→ Stated task
Copy out the complete listing, word for word.

→ Data block

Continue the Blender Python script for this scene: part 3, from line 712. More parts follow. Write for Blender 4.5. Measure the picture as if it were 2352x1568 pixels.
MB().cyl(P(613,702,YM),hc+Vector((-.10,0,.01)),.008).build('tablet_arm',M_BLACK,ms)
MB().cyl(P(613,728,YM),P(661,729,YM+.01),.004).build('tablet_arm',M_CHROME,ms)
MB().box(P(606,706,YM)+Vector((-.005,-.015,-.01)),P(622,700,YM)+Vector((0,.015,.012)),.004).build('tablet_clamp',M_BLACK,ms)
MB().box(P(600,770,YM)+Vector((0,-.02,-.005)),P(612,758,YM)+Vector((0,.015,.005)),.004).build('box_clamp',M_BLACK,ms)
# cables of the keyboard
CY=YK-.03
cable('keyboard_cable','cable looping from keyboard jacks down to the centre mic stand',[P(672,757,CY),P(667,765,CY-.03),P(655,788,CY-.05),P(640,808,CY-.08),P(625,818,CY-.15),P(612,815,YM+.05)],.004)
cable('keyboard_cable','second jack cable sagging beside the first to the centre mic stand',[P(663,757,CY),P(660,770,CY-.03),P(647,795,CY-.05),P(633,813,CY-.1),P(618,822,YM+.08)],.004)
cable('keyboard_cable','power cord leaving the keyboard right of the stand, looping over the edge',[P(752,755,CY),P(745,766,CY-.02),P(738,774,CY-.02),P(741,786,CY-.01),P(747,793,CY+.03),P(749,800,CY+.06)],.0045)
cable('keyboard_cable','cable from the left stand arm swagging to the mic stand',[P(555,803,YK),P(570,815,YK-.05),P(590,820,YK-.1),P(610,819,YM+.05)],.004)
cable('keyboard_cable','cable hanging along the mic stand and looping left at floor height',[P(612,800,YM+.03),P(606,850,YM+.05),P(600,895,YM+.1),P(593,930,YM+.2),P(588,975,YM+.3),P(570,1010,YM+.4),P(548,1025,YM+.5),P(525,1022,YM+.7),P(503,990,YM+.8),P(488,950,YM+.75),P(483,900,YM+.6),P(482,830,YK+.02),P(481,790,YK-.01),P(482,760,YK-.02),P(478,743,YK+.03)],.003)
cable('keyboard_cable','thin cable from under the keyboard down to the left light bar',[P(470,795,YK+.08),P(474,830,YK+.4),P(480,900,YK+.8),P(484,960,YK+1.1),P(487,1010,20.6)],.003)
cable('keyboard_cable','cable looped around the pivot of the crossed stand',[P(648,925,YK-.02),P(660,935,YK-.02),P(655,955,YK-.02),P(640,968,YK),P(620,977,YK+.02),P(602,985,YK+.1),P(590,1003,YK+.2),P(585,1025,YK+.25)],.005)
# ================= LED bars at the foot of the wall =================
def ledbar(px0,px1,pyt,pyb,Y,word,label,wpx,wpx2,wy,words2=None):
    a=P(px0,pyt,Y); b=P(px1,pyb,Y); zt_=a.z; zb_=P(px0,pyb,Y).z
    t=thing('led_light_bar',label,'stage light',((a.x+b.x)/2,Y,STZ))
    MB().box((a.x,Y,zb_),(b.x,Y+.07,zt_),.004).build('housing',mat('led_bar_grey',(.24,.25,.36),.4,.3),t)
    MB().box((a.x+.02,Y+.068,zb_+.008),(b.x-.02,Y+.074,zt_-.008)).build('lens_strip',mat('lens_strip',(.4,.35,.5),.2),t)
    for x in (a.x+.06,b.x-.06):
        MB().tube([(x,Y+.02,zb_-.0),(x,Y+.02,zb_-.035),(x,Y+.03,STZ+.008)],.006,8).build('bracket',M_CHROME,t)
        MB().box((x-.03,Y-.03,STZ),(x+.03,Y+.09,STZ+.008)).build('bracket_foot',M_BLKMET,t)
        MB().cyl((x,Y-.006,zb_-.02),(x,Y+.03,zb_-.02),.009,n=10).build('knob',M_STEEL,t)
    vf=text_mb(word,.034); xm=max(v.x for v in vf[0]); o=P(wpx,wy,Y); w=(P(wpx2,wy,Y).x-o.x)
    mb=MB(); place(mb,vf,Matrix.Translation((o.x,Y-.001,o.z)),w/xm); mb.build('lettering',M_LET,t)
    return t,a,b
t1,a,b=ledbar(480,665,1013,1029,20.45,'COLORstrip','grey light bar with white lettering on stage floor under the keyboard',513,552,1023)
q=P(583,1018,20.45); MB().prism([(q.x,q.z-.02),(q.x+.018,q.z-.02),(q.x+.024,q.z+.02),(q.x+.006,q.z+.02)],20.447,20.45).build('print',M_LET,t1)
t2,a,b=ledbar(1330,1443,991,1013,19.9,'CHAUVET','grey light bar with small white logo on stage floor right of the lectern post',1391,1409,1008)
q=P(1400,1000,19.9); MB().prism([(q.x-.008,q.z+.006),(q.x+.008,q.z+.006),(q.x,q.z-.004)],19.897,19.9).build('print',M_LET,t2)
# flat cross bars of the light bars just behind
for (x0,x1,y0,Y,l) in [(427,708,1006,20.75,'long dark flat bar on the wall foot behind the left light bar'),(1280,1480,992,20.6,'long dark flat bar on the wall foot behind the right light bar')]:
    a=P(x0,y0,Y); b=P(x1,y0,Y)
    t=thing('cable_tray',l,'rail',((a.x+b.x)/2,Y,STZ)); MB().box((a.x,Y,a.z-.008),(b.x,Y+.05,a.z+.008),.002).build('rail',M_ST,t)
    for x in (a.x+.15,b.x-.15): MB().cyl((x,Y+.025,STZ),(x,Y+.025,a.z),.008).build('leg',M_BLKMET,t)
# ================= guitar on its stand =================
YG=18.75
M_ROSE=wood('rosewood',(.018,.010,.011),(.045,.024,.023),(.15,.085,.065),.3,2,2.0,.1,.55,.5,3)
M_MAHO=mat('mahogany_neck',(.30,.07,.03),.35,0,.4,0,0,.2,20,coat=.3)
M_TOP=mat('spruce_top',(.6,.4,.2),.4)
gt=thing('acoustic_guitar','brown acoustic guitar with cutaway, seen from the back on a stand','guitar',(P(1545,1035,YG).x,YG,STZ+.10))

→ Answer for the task
Continue the Blender Python script for this scene: part 3, from line 712. More parts follow. Write for Blender 4.5. Measure the picture as if it were 2352x1568 pixels.
MB().cyl(P(613,702,YM),hc+Vector((-.10,0,.01)),.008).build('tablet_arm',M_BLACK,ms)
MB().cyl(P(613,728,YM),P(661,729,YM+.01),.004).build('tablet_arm',M_CHROME,ms)
MB().box(P(606,706,YM)+Vector((-.005,-.015,-.01)),P(622,700,YM)+Vector((0,.015,.012)),.004).build('tablet_clamp',M_BLACK,ms)
MB().box(P(600,770,YM)+Vector((0,-.02,-.005)),P(612,758,YM)+Vector((0,.015,.005)),.004).build('box_clamp',M_BLACK,ms)
# cables of the keyboard
CY=YK-.03
cable('keyboard_cable','cable looping from keyboard jacks down to the centre mic stand',[P(672,757,CY),P(667,765,CY-.03),P(655,788,CY-.05),P(640,808,CY-.08),P(625,818,CY-.15),P(612,815,YM+.05)],.004)
cable('keyboard_cable','second jack cable sagging beside the first to the centre mic stand',[P(663,757,CY),P(660,770,CY-.03),P(647,795,CY-.05),P(633,813,CY-.1),P(618,822,YM+.08)],.004)
cable('keyboard_cable','power cord leaving the keyboard right of the stand, looping over the edge',[P(752,755,CY),P(745,766,CY-.02),P(738,774,CY-.02),P(741,786,CY-.01),P(747,793,CY+.03),P(749,800,CY+.06)],.0045)
cable('keyboard_cable','cable from the left stand arm swagging to the mic stand',[P(555,803,YK),P(570,815,YK-.05),P(590,820,YK-.1),P(610,819,YM+.05)],.004)
cable('keyboard_cable','cable hanging along the mic stand and looping left at floor height',[P(612,800,YM+.03),P(606,850,YM+.05),P(600,895,YM+.1),P(593,930,YM+.2),P(588,975,YM+.3),P(570,1010,YM+.4),P(548,1025,YM+.5),P(525,1022,YM+.7),P(503,990,YM+.8),P(488,950,YM+.75),P(483,900,YM+.6),P(482,830,YK+.02),P(481,790,YK-.01),P(482,760,YK-.02),P(478,743,YK+.03)],.003)
cable('keyboard_cable','thin cable from under the keyboard down to the left light bar',[P(470,795,YK+.08),P(474,830,YK+.4),P(480,900,YK+.8),P(484,960,YK+1.1),P(487,1010,20.6)],.003)
cable('keyboard_cable','cable looped around the pivot of the crossed stand',[P(648,925,YK-.02),P(660,935,YK-.02),P(655,955,YK-.02),P(640,968,YK),P(620,977,YK+.02),P(602,985,YK+.1),P(590,1003,YK+.2),P(585,1025,YK+.25)],.005)
# ================= LED bars at the foot of the wall =================
def ledbar(px0,px1,pyt,pyb,Y,word,label,wpx,wpx2,wy,words2=None):
    a=P(px0,pyt,Y); b=P(px1,pyb,Y); zt_=a.z; zb_=P(px0,pyb,Y).z
    t=thing('led_light_bar',label,'stage light',((a.x+b.x)/2,Y,STZ))
    MB().box((a.x,Y,zb_),(b.x,Y+.07,zt_),.004).build('housing',mat('led_bar_grey',(.24,.25,.36),.4,.3),t)
    MB().box((a.x+.02,Y+.068,zb_+.008),(b.x-.02,Y+.074,zt_-.008)).build('lens_strip',mat('lens_strip',(.4,.35,.5),.2),t)
    for x in (a.x+.06,b.x-.06):
        MB().tube([(x,Y+.02,zb_-.0),(x,Y+.02,zb_-.035),(x,Y+.03,STZ+.008)],.006,8).build('bracket',M_CHROME,t)
        MB().box((x-.03,Y-.03,STZ),(x+.03,Y+.09,STZ+.008)).build('bracket_foot',M_BLKMET,t)
        MB().cyl((x,Y-.006,zb_-.02),(x,Y+.03,zb_-.02),.009,n=10).build('knob',M_STEEL,t)
    vf=text_mb(word,.034); xm=max(v.x for v in vf[0]); o=P(wpx,wy,Y); w=(P(wpx2,wy,Y).x-o.x)
    mb=MB(); place(mb,vf,Matrix.Translation((o.x,Y-.001,o.z)),w/xm); mb.build('lettering',M_LET,t)
    return t,a,b
t1,a,b=ledbar(480,665,1013,1029,20.45,'COLORstrip','grey light bar with white lettering on stage floor under the keyboard',513,552,1023)
q=P(583,1018,20.45); MB().prism([(q.x,q.z-.02),(q.x+.018,q.z-.02),(q.x+.024,q.z+.02),(q.x+.006,q.z+.02)],20.447,20.45).build('print',M_LET,t1)
t2,a,b=ledbar(1330,1443,991,1013,19.9,'CHAUVET','grey light bar with small white logo on stage floor right of the lectern post',1391,1409,1008)
q=P(1400,1000,19.9); MB().prism([(q.x-.008,q.z+.006),(q.x+.008,q.z+.006),(q.x,q.z-.004)],19.897,19.9).build('print',M_LET,t2)
# flat cross bars of the light bars just behind
for (x0,x1,y0,Y,l) in [(427,708,1006,20.75,'long dark flat bar on the wall foot behind the left light bar'),(1280,1480,992,20.6,'long dark flat bar on the wall foot behind the right light bar')]:
    a=P(x0,y0,Y); b=P(x1,y0,Y)
    t=thing('cable_tray',l,'rail',((a.x+b.x)/2,Y,STZ)); MB().box((a.x,Y,a.z-.008),(b.x,Y+.05,a.z+.008),.002).build('rail',M_ST,t)
    for x in (a.x+.15,b.x-.15): MB().cyl((x,Y+.025,STZ),(x,Y+.025,a.z),.008).build('leg',M_BLKMET,t)
# ================= guitar on its stand =================
YG=18.75
M_ROSE=wood('rosewood',(.018,.010,.011),(.045,.024,.023),(.15,.085,.065),.3,2,2.0,.1,.55,.5,3)
M_MAHO=mat('mahogany_neck',(.30,.07,.03),.35,0,.4,0,0,.2,20,coat=.3)
M_TOP=mat('spruce_top',(.6,.4,.2),.4)
gt=thing('acoustic_guitar','brown acoustic guitar with cutaway, seen from the back on a stand','guitar',(P(1545,1035,YG).x,YG,STZ+.10))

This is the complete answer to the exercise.